It looks pretty much like partitioning. You should check partitioning recipes.
Чт, 21 трав. 2015 06:41 Florian Lohoff <f@xxxxx> пише:
Hi,
i stumbled over something i cant seem to find a workaround. I create a view like
create view v_test as
select a,b
from big_table
union all
select a,b
from small_table;
When i now use the view like
select * from v_test where a = 42;
I can see an index scan happening on big_table. When i issue
something like
select * from v_test where a in ( select 42 );
or joining to another table i see that there will be seq scan on big
table. First the union will be executed and later the filter e.g. a in (
select 42 ) will be done on the huge result. My use case is that
big_table is >70mio entries growing fast and small_table is like 4
entries, growing little. The filter e.g. "a in ( select 42 )" will
typically select 50-1000 entries of the 70mio. So i now create a union
with 70mio + 4 entries to then filter all with a = 42.

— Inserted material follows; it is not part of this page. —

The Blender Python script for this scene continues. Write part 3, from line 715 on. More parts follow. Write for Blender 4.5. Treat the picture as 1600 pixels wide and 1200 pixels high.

It seems the planner is not able to rewrite a union all e.g. the above
statement could be rewritten from:
select *
from (
select a,b
from big_table
union all
select a,b
from small_table;
) foo
where a in ( select 42 );
to
select *
from (
select a,b
from big_table
where a in ( select 42 )
union all
select a,b
from small_table
where a in ( select 42 )
) foo
which would then use an index scan not a seq scan and execution times
would be acceptable.
I have now tried to wrap my head around the problem for 2 days and i am
unable to find a workaround to using a union but the filter optimisation
is impossible with a view construct.
Flo
PS: Postgres 9.1 - I tried 9.4 on Debian/jessie with IIRC same results.